American Movil's book value and earnings have both grown by 18% over the past five years, even as the global economy struggled. The company has also moved into sports franchises and owns teams in Leon and Pachuca, Mexico. Long-term prospects for the company are strong, and investing alongside one of the world's shrewdest operators and wealth builders is usually not a bad idea. Surprisingly, only 26% of the shares are in the hands of large institutional investors.

RPC (RES) is another stock that growth-oriented investors should be following. The oil and gas services company has been hit by many of the same problems as other energy firms. The slowdown in natural gas drilling has capped revenue, and contract prices for many services are lower. Over the long run, however, management has performed very well.
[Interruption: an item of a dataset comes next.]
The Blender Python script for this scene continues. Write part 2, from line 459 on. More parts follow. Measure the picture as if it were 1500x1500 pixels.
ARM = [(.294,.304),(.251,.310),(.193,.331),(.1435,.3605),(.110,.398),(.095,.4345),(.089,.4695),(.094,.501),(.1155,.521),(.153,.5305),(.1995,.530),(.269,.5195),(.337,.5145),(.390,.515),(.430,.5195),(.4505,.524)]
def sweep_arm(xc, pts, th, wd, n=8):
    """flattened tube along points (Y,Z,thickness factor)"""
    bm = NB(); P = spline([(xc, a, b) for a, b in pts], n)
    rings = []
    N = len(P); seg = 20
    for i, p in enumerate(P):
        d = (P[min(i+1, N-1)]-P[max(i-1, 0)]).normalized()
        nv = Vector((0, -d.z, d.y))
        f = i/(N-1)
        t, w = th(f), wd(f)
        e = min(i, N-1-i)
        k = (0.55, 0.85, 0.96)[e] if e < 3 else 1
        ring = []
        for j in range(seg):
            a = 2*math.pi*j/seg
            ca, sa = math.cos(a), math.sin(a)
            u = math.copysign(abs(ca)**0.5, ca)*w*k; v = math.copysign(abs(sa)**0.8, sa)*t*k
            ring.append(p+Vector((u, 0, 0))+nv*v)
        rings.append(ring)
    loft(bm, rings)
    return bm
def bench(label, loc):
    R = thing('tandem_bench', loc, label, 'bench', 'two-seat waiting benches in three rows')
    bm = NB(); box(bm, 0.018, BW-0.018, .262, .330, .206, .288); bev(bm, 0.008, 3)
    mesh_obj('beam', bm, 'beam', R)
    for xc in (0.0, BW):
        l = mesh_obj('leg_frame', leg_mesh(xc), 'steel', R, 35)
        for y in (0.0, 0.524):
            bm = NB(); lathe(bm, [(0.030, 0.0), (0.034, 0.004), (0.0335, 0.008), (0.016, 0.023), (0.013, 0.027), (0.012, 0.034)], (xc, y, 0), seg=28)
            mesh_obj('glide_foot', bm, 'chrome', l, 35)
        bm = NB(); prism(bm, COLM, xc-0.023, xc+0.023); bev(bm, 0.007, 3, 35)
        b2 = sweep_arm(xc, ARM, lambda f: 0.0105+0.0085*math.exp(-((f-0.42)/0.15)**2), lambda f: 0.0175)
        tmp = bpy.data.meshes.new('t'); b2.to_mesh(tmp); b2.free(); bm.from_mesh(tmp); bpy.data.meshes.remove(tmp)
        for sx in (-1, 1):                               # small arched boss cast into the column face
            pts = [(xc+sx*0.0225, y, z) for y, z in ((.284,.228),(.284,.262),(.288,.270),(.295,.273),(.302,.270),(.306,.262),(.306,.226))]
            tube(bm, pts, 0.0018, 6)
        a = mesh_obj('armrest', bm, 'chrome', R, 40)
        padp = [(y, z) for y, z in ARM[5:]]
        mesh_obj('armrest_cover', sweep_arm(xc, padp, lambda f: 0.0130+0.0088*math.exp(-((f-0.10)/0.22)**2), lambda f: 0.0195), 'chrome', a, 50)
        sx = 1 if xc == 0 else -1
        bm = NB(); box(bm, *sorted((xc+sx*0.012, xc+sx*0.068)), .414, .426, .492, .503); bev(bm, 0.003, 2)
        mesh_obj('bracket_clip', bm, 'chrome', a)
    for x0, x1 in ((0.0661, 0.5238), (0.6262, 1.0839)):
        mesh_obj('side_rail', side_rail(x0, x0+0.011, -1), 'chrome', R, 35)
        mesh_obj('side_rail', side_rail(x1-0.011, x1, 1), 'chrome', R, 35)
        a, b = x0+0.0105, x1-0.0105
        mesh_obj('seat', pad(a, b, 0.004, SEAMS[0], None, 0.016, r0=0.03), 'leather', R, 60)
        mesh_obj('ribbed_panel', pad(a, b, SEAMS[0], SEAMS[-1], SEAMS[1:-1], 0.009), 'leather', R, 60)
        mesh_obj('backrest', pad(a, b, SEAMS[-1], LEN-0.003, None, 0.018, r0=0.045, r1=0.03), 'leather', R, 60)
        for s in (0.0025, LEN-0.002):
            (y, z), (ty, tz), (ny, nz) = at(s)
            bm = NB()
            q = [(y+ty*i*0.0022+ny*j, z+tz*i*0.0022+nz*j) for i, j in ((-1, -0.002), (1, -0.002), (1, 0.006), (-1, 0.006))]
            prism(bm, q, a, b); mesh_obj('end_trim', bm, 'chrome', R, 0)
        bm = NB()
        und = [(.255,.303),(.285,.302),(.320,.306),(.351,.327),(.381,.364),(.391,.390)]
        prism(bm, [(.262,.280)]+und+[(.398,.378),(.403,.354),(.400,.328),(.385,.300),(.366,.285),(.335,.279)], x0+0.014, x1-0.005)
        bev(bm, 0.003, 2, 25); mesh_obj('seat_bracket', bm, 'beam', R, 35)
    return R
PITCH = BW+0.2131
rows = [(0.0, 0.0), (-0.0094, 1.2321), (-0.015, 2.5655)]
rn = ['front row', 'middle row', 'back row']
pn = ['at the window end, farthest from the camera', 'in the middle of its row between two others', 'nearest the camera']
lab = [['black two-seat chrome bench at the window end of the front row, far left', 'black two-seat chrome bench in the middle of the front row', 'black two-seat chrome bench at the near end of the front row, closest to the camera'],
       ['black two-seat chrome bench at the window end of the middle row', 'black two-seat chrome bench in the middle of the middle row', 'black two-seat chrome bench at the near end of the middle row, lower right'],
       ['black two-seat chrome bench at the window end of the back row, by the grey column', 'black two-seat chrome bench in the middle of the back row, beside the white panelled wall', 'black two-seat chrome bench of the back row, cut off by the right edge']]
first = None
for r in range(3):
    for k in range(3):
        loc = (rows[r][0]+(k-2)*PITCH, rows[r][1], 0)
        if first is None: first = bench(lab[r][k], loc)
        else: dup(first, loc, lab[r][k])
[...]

Revenue has grown at 20% over the past five years, and the book value growth rate of 17% exceeds the earnings growth rate of 15%.

Institutional ownership of RPC is only about 27% right now, but the large funds were buyers of the shares in the past quarter. Eighty different institutions were buyers in the quarter, and the net owned by large funds went up by a little over 2.3 million shares. When natural gas prices firm and drilling activity picks up, this stock could easily be pushed higher by investors who are looking for a way to invest in oil services. As a bonus, the stock yields almost 3%, and the dividend has been growing faster than profits, assets and revenue.

The fiscal cliff could provide a cheap entry point into another true growth name. ManTech International (MANT) sells information technology to the federal government, its two major customers being defense and intelligence. Both are slated for large spending cuts if we hit the cliff. ManTech has a contract win rate of more than 70%, but it will be tough to expand sales and earnings until Congress and the president fix spending priorities.

Management has done a great job in the past -- sales, profits and net assets all grew by more than 18% over the past five years. Fears of continued cuts and contention could push the shares down to bargain levels over the next few months. The stock yields 3.45% at today's price, and buyers of politically inspired weakness could lock up an even higher dividend yield.

I am not a growth-stock investor, but I am aware that growth investing works quite well. I also keep a list of undiscovered growth names on my desk in case we get a selloff that would make them the type of safe and cheap bargains I like to buy.